Given information:

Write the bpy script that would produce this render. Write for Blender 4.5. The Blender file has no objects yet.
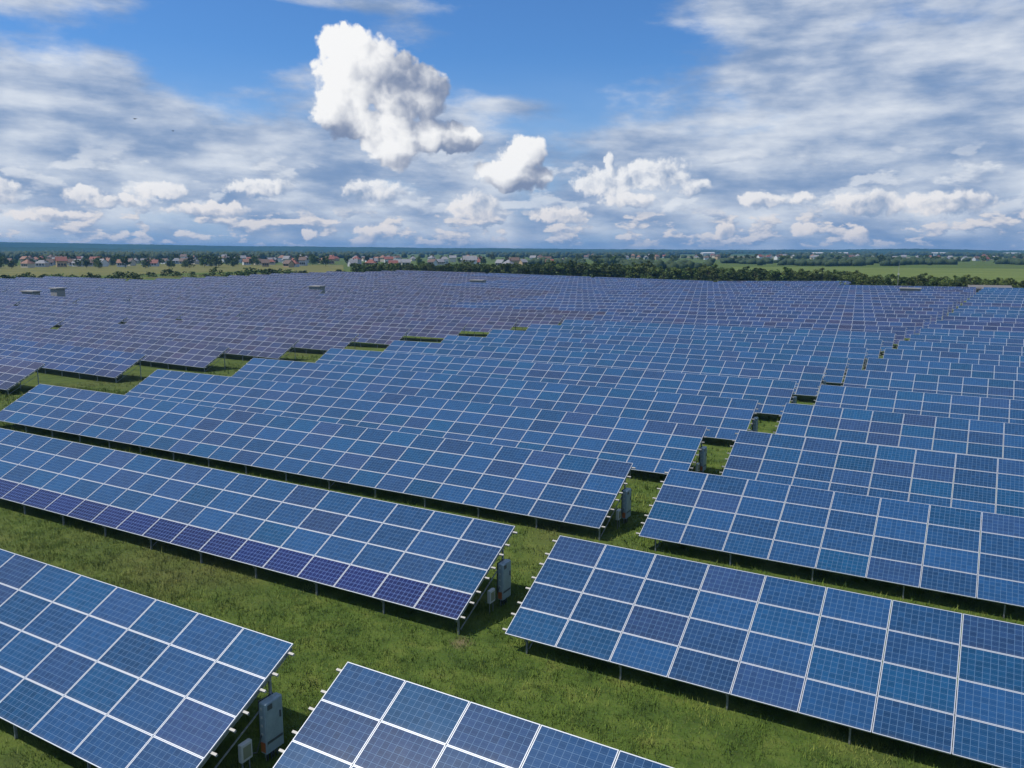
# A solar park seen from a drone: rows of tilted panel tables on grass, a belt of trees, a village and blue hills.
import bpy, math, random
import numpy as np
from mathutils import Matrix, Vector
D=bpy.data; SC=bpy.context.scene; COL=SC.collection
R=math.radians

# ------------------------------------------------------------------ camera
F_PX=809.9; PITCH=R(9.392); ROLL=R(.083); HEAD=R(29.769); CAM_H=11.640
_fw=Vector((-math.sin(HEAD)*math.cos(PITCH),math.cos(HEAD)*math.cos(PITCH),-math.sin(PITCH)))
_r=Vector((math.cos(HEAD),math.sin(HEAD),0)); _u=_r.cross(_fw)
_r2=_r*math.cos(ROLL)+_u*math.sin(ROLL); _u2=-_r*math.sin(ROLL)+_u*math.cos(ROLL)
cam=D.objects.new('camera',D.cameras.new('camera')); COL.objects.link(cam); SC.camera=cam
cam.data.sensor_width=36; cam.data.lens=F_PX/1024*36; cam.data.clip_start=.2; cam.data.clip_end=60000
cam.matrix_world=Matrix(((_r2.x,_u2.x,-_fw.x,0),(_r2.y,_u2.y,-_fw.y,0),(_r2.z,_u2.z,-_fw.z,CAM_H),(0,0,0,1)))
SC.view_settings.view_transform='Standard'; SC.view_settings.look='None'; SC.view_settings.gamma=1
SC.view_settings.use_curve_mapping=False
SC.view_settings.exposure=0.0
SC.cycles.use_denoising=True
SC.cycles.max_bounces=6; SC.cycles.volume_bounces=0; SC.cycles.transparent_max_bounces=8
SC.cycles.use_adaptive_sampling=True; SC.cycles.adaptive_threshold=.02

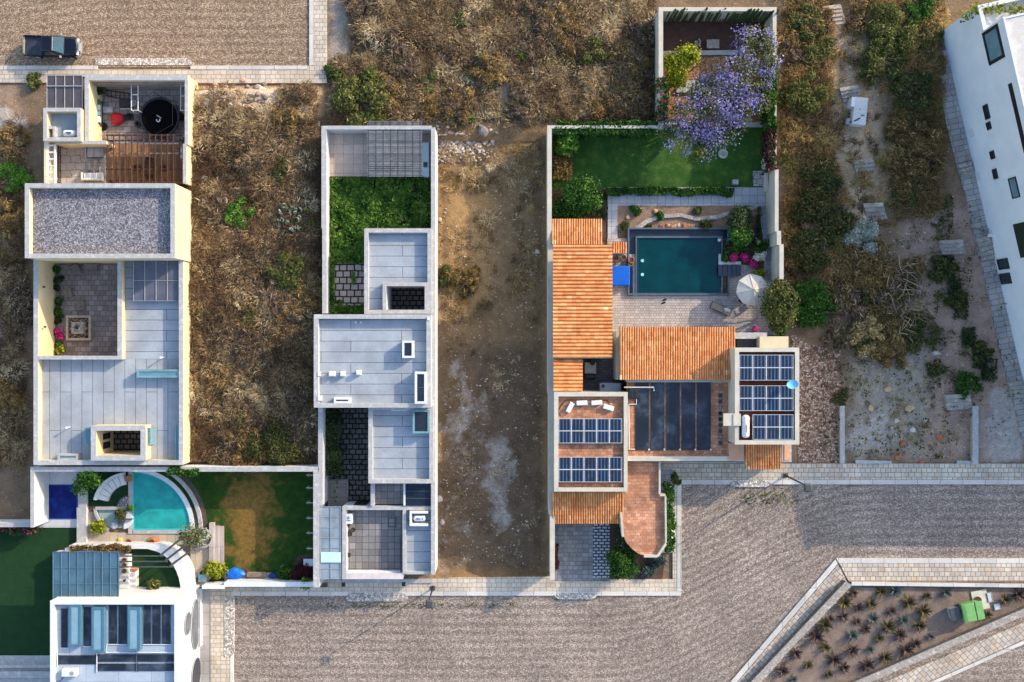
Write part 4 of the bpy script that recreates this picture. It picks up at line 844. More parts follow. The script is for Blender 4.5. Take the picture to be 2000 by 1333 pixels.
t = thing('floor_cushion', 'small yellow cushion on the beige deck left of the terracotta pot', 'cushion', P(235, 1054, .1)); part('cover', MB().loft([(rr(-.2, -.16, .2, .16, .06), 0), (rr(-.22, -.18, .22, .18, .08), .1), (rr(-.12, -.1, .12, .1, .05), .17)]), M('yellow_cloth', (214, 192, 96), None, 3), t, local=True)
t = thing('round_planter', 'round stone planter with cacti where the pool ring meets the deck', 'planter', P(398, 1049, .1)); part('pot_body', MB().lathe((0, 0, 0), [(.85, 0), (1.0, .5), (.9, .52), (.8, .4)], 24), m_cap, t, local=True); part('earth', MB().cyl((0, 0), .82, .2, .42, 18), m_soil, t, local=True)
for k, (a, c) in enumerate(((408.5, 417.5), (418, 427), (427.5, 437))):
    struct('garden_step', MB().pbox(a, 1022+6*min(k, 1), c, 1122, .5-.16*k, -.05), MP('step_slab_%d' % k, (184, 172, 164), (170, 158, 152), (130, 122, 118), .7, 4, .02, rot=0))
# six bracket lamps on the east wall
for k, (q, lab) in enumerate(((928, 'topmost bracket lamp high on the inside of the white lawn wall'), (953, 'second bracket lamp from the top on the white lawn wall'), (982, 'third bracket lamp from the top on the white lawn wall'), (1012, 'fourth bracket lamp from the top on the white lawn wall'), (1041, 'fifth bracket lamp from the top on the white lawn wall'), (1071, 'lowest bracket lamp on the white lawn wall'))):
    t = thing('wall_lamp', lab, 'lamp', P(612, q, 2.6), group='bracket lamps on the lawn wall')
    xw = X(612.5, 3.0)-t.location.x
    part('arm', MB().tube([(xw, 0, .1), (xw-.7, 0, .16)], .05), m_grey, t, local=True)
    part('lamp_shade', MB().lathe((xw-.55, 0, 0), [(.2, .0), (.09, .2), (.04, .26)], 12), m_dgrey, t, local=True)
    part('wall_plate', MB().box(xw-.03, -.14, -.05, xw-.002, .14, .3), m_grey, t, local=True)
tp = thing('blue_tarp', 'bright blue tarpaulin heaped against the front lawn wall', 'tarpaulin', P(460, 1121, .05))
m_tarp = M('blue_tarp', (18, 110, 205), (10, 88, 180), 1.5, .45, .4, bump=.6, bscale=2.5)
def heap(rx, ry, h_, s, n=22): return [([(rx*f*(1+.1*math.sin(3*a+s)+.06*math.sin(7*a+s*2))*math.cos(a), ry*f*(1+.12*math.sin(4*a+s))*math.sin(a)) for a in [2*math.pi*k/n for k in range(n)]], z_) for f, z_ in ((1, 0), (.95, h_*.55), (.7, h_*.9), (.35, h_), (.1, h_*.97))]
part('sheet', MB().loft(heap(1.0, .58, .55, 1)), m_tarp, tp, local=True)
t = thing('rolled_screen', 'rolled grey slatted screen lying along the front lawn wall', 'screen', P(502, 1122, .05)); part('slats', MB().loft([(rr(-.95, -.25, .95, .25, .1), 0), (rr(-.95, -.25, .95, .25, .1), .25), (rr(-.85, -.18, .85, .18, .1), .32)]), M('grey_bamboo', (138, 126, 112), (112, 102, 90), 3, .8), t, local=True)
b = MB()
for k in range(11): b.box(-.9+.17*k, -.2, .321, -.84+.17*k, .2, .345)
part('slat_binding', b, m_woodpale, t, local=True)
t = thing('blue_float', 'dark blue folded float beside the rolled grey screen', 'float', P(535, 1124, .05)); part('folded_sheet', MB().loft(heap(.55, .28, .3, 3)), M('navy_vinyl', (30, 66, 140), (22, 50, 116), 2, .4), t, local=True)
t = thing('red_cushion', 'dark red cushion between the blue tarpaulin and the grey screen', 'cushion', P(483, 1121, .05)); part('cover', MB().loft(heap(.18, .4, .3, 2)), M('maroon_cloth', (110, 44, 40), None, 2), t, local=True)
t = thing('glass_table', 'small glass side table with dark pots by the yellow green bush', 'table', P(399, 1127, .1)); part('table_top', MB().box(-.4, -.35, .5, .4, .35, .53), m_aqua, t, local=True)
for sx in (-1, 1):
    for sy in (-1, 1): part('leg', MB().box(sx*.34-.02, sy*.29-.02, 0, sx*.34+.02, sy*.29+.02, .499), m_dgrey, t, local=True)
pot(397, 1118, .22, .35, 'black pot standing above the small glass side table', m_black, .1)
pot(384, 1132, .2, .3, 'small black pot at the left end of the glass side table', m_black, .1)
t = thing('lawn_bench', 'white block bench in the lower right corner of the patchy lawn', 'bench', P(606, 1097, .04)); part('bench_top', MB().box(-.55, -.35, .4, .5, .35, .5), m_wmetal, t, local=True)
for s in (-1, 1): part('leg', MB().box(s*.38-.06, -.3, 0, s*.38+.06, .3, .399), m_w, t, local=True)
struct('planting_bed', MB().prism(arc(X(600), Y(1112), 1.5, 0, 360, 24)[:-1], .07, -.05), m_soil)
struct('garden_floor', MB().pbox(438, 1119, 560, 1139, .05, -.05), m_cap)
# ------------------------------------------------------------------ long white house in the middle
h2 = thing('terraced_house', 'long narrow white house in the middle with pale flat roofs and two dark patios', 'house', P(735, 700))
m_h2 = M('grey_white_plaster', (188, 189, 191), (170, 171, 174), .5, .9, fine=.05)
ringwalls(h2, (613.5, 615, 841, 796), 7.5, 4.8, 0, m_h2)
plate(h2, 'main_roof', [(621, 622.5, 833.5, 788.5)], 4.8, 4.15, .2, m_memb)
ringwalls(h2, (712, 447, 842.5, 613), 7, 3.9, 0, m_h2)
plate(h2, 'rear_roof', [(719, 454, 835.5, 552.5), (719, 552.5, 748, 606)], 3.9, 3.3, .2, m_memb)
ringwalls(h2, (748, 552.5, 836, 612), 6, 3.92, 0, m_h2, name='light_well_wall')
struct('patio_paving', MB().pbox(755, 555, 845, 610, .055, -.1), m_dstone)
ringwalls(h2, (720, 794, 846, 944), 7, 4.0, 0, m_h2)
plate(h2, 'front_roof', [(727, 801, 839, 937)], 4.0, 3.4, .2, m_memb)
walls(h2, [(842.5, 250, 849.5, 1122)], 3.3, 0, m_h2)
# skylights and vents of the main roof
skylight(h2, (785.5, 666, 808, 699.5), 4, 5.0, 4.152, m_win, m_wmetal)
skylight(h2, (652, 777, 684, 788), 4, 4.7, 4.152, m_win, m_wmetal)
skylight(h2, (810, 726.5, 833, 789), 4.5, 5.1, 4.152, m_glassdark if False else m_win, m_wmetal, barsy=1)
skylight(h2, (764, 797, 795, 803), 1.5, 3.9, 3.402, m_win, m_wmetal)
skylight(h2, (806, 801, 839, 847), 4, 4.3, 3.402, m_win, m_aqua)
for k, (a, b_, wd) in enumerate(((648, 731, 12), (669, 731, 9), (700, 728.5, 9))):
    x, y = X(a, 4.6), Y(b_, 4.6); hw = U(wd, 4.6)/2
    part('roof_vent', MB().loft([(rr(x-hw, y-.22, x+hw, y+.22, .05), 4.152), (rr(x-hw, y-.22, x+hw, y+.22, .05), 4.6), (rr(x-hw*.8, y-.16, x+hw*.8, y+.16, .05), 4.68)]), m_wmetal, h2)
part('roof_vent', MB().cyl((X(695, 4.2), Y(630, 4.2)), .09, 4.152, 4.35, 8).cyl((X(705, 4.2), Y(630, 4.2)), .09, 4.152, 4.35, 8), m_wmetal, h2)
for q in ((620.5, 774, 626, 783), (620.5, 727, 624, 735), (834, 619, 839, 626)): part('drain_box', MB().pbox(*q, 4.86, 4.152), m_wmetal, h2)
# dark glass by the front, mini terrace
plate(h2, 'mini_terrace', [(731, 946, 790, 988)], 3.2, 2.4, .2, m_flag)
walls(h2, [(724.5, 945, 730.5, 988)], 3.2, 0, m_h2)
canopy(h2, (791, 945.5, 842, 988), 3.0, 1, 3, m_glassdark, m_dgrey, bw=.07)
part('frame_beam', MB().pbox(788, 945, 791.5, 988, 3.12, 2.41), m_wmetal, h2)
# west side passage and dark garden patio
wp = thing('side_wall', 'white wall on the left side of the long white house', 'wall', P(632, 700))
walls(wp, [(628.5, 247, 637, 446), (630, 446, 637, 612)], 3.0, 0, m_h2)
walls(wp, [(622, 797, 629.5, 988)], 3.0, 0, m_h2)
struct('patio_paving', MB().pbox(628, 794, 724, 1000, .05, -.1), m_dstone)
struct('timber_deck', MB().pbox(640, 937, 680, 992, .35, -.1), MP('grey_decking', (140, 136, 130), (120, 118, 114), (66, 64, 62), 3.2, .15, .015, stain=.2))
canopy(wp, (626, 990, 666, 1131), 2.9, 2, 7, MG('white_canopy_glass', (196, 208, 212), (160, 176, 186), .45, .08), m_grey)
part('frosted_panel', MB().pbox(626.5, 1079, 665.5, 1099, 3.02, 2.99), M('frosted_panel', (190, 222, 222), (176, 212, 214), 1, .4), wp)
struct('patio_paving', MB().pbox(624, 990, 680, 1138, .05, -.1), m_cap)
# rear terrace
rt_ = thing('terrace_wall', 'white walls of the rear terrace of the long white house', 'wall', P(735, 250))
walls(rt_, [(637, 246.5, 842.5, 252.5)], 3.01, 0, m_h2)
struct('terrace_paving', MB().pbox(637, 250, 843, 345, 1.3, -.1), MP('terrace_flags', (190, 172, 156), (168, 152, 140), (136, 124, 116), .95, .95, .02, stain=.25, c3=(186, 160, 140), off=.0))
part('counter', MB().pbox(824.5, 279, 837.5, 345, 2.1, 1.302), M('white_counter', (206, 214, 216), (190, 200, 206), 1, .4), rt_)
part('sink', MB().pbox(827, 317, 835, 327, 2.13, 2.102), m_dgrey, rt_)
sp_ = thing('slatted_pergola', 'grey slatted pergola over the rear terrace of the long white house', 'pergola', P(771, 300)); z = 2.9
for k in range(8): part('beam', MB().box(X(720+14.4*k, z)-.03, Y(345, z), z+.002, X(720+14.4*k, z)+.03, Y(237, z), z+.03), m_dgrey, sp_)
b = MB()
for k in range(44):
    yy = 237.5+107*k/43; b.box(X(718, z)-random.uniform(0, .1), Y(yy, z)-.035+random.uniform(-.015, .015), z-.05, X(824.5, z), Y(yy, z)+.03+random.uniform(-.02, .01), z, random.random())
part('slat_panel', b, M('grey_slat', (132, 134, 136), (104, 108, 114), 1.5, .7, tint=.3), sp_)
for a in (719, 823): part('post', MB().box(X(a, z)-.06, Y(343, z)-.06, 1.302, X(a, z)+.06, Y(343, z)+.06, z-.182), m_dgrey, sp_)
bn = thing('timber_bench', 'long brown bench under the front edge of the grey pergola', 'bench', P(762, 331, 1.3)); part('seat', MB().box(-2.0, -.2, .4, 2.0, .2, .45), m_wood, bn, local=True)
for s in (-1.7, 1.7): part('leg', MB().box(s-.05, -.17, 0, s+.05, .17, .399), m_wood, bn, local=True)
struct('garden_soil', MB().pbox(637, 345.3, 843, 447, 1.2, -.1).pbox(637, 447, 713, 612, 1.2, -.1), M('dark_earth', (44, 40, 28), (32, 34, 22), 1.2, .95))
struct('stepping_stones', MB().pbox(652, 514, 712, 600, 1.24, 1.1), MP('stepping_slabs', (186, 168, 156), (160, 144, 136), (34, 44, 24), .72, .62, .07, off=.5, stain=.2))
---
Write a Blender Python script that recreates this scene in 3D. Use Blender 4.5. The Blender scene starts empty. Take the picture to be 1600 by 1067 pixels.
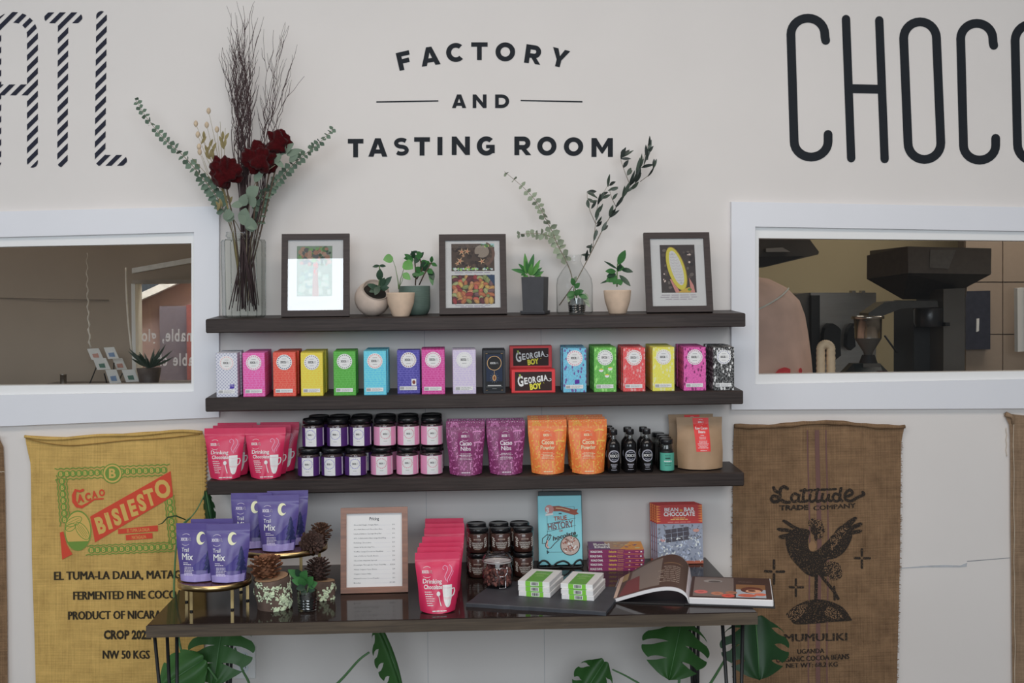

Objective: Quote the data above exactly from the line with "Write the bpy" to the line with "R=math.radians", both ends counted, and nothing else. Pictures don't go in.

Task answer:
Write the bpy script that would produce this render. Write for Blender 4.5. The Blender file has no objects yet.
# A solar park seen from a drone: rows of tilted panel tables on grass, a belt of trees, a village and blue hills.
import bpy, math, random
import numpy as np
from mathutils import Matrix, Vector
D=bpy.data; SC=bpy.context.scene; COL=SC.collection
R=math.radians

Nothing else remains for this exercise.